Fire Escape Films

Fire Escape Films is a filmmaking student organization that I was a member of during my time at the University of Chicago. The organization enabled student filmmaking through a variety ways. The two examples below are results of different methods. Birdman was produced as part of the organization’s 48 Hour Film Festival and Adelfa’s Ador was selected as one of the organization’s quarterly projects. Every academic term, the organizations would field script submissions from the members and the organization’s senior members would select the best submissions and provide funding for these projects. The newest members joining each term were assigned to these quarterly projects to give them a hands-on crash course in filmmaking before they were allowed to submit their own scripts.

Adelfa’s Ador

A close friend and classmate who was a frequent creative partner during our shared time in school had her submission chosen as one of the organization’s quarterly projects. She served as the writer and director for her project, Adelfa’s Ador. I worked with her on the project as a producer and assistant director. My writing assistance was reviewing drafts and providing constructive commentary on the plot of the film. I helped direct the film by providing opinions on the blocking and composition of shots, and serving as director for young actors of the film using my experience in teaching to connect with the actors and deliver the direction in terms relevant to them. I assisted in the edit process by sequencing the raw footage and providing second opinions on editing decisions.

Birdman


Birdman is a film that I completed for the 48 Hour Film Festival. The rules of the film festival are that filmmaking teams are given a single sentence prompt, and from that point they have 48 hours to write, shoot, and edit a film to be judged against submissions by other teams. The prompts for this competition were the titles of Best Picture Award winners and our team’s prompt was: Birdman.

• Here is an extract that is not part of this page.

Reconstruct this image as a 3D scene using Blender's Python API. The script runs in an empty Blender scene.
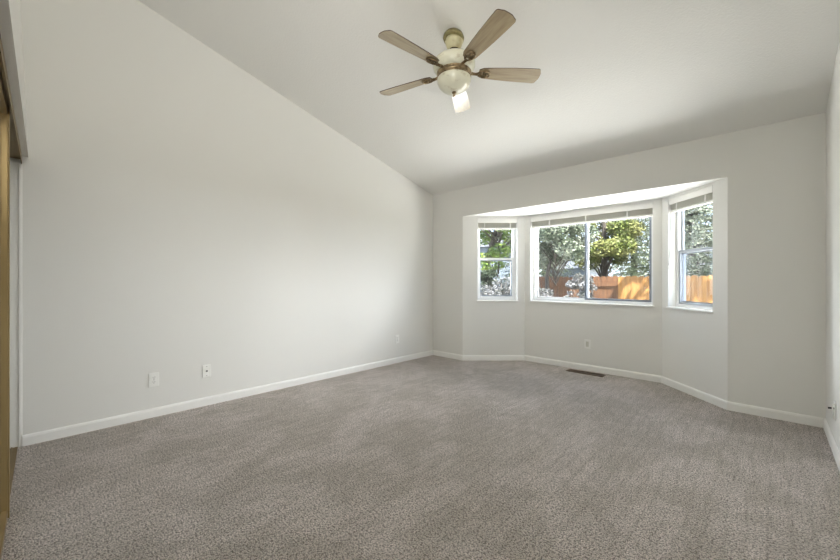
import bpy, bmesh, math, random
import numpy as np
from mathutils import Vector, Matrix

# ------------------------------------------------------------------ camera, world, sun, exposure
SC = bpy.context.scene
COL = SC.collection
CAM_Z = 1.144
cd = bpy.data.cameras.new('camera'); cam = bpy.data.objects.new('camera', cd); COL.objects.link(cam)
cam.location = (0, 0, CAM_Z)
cam.rotation_euler = (math.pi / 2, 0, math.atan(349 / 368))
cd.sensor_fit = 'HORIZONTAL'; cd.sensor_width = 36; cd.lens = 36 * 368 / 840
cd.clip_start = 0.02; cd.clip_end = 300
SC.camera = cam

SC.view_settings.view_transform = 'Standard'
SC.view_settings.look = 'None'
SC.view_settings.gamma = 1
SC.view_settings.use_curve_mapping = False
SC.view_settings.exposure = 0.0
SC.cycles.max_bounces = 12; SC.cycles.diffuse_bounces = 8; SC.cycles.glossy_bounces = 4
SC.cycles.transparent_max_bounces = 16; SC.cycles.sample_clamp_indirect = 8
SC.cycles.use_denoising = True
try: SC.cycles.use_guiding = True
except Exception: pass

SUN_E, SKY_E, REAR_FILL_W, PATIO_FILL_W, SKY_FILL_R, SKY_FILL_L = 33.0, 4.2, 48.0, 375.0, 15.8, 14.5   # LV
w = bpy.data.worlds.new('world'); SC.world = w; w.use_nodes = True
nt = w.node_tree; bg = nt.nodes['Background']
tc = nt.nodes.new('ShaderNodeTexCoord'); sep = nt.nodes.new('ShaderNodeSeparateXYZ')
cr = nt.nodes.new('ShaderNodeValToRGB')
nt.links.new(tc.outputs['Generated'], sep.inputs[0]); nt.links.new(sep.outputs[2], cr.inputs[0])
cr.color_ramp.elements[0].position = 0.0; cr.color_ramp.elements[0].color = (0.80, 0.88, 1.0, 1)
cr.color_ramp.elements[1].position = 0.6; cr.color_ramp.elements[1].color = (0.42, 0.62, 1.0, 1)
nt.links.new(cr.outputs[0], bg.inputs[0]); bg.inputs[1].default_value = SKY_E

def lamp(name, kind, loc, direction, energy, color, **kw):
    l = bpy.data.lights.new(name, kind); l.energy = energy; l.color = color
    for k, v in kw.items(): setattr(l, k, v)
    o = bpy.data.objects.new(name, l); o.location = loc
    o.rotation_euler = Vector(direction).to_track_quat('-Z', 'Y').to_euler()
    COL.objects.link(o); return o
el, az = math.radians(52), math.radians(-45)      # sun stands to the right and a little behind the house
lamp('sun', 'SUN', (8, -3, 12), (-math.cos(el) * math.cos(az), -math.cos(el) * math.sin(az), -math.sin(el)),
     SUN_E, (1.0, 0.95, 0.86), angle=math.radians(0.5))
# added fill lamp below the sills, out of view, standing in for patio bounce
lamp('patio_fill', 'AREA', (-1.4, 6.05, 0.16), (-0.06, -1, 0.58), PATIO_FILL_W, (1.0, 0.985, 0.94), shape='RECTANGLE', size=5.2, size_y=1.12)
# added fill lamp behind the camera, lifting the left wall and ceiling
lamp('rear_fill', 'AREA', (-0.30, -0.35, 2.30), (-1, 0.0, 0.7), REAR_FILL_W, (1.0, 0.98, 0.94), shape='RECTANGLE', size=1.0, size_y=0.5)
# added wide soft suns, low on both sides, to brighten the side walls
def sky_fill(name, azimuth, elev, e, ang):
    a, h = math.radians(azimuth), math.radians(elev)
    if e: lamp(name, 'SUN', (0, 12, 8), (-math.cos(h) * math.cos(a), -math.cos(h) * math.sin(a), -math.sin(h)), e, (0.98, 0.99, 1.0), angle=math.radians(ang))
sky_fill('sky_fill_east', 61, 7, SKY_FILL_R, 50)
sky_fill('sky_fill_west', 125, 12, SKY_FILL_L, 45)

# ------------------------------------------------------------------ materials
def mat(name, col, rough=0.6, metal=0.0, spec=0.5, bump=None, var=None, coat=0.0):
    m = bpy.data.materials.new(name); m.use_nodes = True
    n = m.node_tree; b = n.nodes['Principled BSDF']
    b.inputs['Base Color'].default_value = (*col, 1); b.inputs['Roughness'].default_value = rough
    b.inputs['Metallic'].default_value = metal; b.inputs['Specular IOR Level'].default_value = spec
    b.inputs['Coat Weight'].default_value = coat
    t = n.nodes.new('ShaderNodeTexCoord')
    if var:   # (colour 2, noise scale, detail, low, high, (sx, sy, sz))
        c2, sc, det, lo, hi, st = var
        mp = n.nodes.new('ShaderNodeMapping'); mp.inputs['Scale'].default_value = st
        nz = n.nodes.new('ShaderNodeTexNoise'); nz.inputs['Scale'].default_value = sc; nz.inputs['Detail'].default_value = det
        r = n.nodes.new('ShaderNodeValToRGB')
        r.color_ramp.elements[0].position = lo; r.color_ramp.elements[0].color = (*col, 1)
        r.color_ramp.elements[1].position = hi; r.color_ramp.elements[1].color = (*c2, 1)
        n.links.new(t.outputs['Object'], mp.inputs[0]); n.links.new(mp.outputs[0], nz.inputs[0])
        n.links.new(nz.outputs[0], r.inputs[0]); n.links.new(r.outputs[0], b.inputs['Base Color'])
    if bump:  # (scale, strength, distance)
        nz = n.nodes.new('ShaderNodeTexNoise'); nz.inputs['Scale'].default_value = bump[0]; nz.inputs['Detail'].default_value = 3
        bp = n.nodes.new('ShaderNodeBump'); bp.inputs['Strength'].default_value = bump[1]; bp.inputs['Distance'].default_value = bump[2]
        n.links.new(t.outputs['Object'], nz.inputs[0]); n.links.new(nz.outputs[0], bp.inputs['Height'])
        n.links.new(bp.outputs[0], b.inputs['Normal'])
    return m
ONE = (1, 1, 1)
M = {}
M['wall'] = mat('wall_paint', (0.77, 0.765, 0.735), 0.75, spec=0.25, bump=(160, 0.12, 0.004))
M['ceiling'] = mat('ceiling_paint', (0.80, 0.795, 0.77), 0.85, spec=0.2, bump=(75, 0.30, 0.008))
M['trim'] = mat('white_trim', (0.86, 0.855, 0.83), 0.4)
M['plate'] = mat('plate_white', (0.86, 0.86, 0.83), 0.35)
M['dark'] = mat('dark_slot', (0.03, 0.03, 0.03), 0.5)
M['slotgrey'] = mat('slot_grey', (0.22, 0.21, 0.2), 0.5)
M['vinyl'] = mat('white_vinyl', (0.85, 0.86, 0.87), 0.35)
M['alu'] = mat('grey_aluminium', (0.22, 0.25, 0.30), 0.4, metal=0.3)
M['alupale'] = mat('pale_aluminium', (0.42, 0.45, 0.49), 0.4, metal=0.2)
M['blind'] = mat('blind_slats', (0.60, 0.59, 0.53), 0.5)
M['cord'] = mat('cord_grey', (0.30, 0.29, 0.27), 0.7)
M['blindwhite'] = mat('blind_rail', (0.84, 0.83, 0.80), 0.4)
M['gold'] = mat('gold_anodised', (0.36, 0.26, 0.12), 0.4, metal=0.6, var=((0.26, 0.18, 0.075), 3, 2, 0.4, 0.6, (1, 1, 0.2)))
M['golddark'] = mat('dull_gold', (0.20, 0.14, 0.06), 0.45, metal=0.5)
M['mirror'] = mat('mirror_glass', (0.86, 0.90, 0.92), 0.02, metal=1.0)
M['vent'] = mat('vent_brown', (0.14, 0.095, 0.055), 0.4, metal=0.5)
M['wood'] = mat('blade_wood', (0.42, 0.335, 0.20), 0.42, spec=0.5, coat=1.0, var=((0.31, 0.23, 0.135), 7, 6, 0.40, 0.68, (0.6, 7, 7)))
M['wood'].node_tree.nodes['Principled BSDF'].inputs['Coat Roughness'].default_value = 0.13
M['edge'] = mat('blade_edge', (0.10, 0.06, 0.035), 0.5)
M['brass'] = mat('antique_brass', (0.38, 0.29, 0.17), 0.35, metal=0.85, var=((0.16, 0.11, 0.06), 30, 3, 0.4, 0.65, ONE))
M['bronze'] = mat('dark_bronze', (0.07, 0.05, 0.03), 0.35, metal=0.6)
M['olive'] = mat('olive_bronze', (0.36, 0.32, 0.16), 0.38, metal=0.4, var=((0.22, 0.18, 0.08), 22, 3, 0.4, 0.65, ONE))
M['cream'] = mat('cream_enamel', (0.60, 0.56, 0.36), 0.4, var=((0.45, 0.39, 0.22), 14, 4, 0.50, 0.64, ONE))
M['alabaster'] = mat('alabaster_glass', (0.76, 0.745, 0.60), 0.3, coat=0.3, var=((0.60, 0.56, 0.42), 16, 5, 0.56, 0.66, (1, 1, 1.8)))
M['closet'] = mat('closet_paint', (0.72, 0.715, 0.69), 0.8)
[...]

When we received our equipment for the competition Fire Escape Films tries to equally distributes the organization’s film equipment for the competition to prevent a technological advantage between teams. But when we received our equipment, the microphones we received were broken and our team was forced to improvise and use the voice memo recording feature on our personal smartphones to record the audio for our film. Our technological limitations also put the team in the position of writing a film with limited dialogue, so we wrote a script that takes place in a library to adjust. We were not given any official approval to film in the and guerilla filmed in a campus library and were ultimately satisfied with our creative product.